From a historian’s perspective, the gospels are neither pure fiction nor unfiltered history. They represent what early Christians believed about Jesus and how those beliefs developed over time (Crossan 1991, pp. 426–434). The supernatural elements reflect the worldviews of ancient Mediterranean peoples who saw divine intervention as part of everyday life (Wright 1996, pp. 186–196). Whether Jesus actually walked on water or multiplied loaves matters less historically than understanding that his followers experienced him as someone who transcended normal categories, so they followed him. The theological interpretations woven throughout these texts tell us what Jesus meant to these communities, which is itself historical data about the early Christian movement (Fredriksen 1999, pp. 214–216).
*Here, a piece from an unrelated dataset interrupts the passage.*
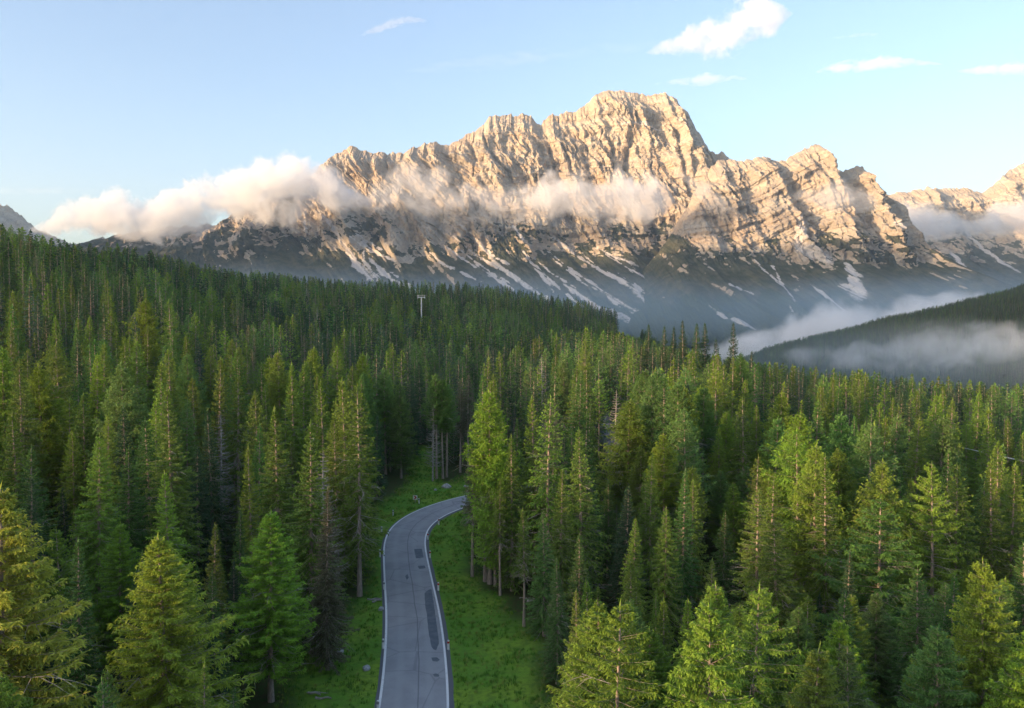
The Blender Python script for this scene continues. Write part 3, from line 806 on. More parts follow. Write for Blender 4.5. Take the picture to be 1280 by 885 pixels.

When we strip away the theological layering and tendency to mythologise, a plausible historical figure emerges: a Jewish teacher from Galilee who gathered disciples, taught about the divine kingdom using parables, gained a reputation as a healer, created controversy in Jerusalem during Passover, and was executed by Roman crucifixion (Sanders 1985, pp. 294–318; Vermes 2003, pp. 2–5). This basic outline appears across multiple independent sources and fits the volatile political context of first century Palestine (Horsley 2003, pp. 20–34). The fact that his followers regrouped after his death and developed increasingly elaborate theological explanations for that death (including the resurrection) suggests something significant happened, though historians cannot verify resurrection claims using historical methods (Allison 2005, pp. 301–304).

What is reasonable to suggest is that belief in Jesus’ death, resurrection, ascension and claim that he would come again, motivated a movement that spread rapidly across the Roman world as a set of communities, transforming oral memories through sources like Q and Mark into the carefully constructed theological narratives we call the gospels (Hurtado 2003, pp. 134–152).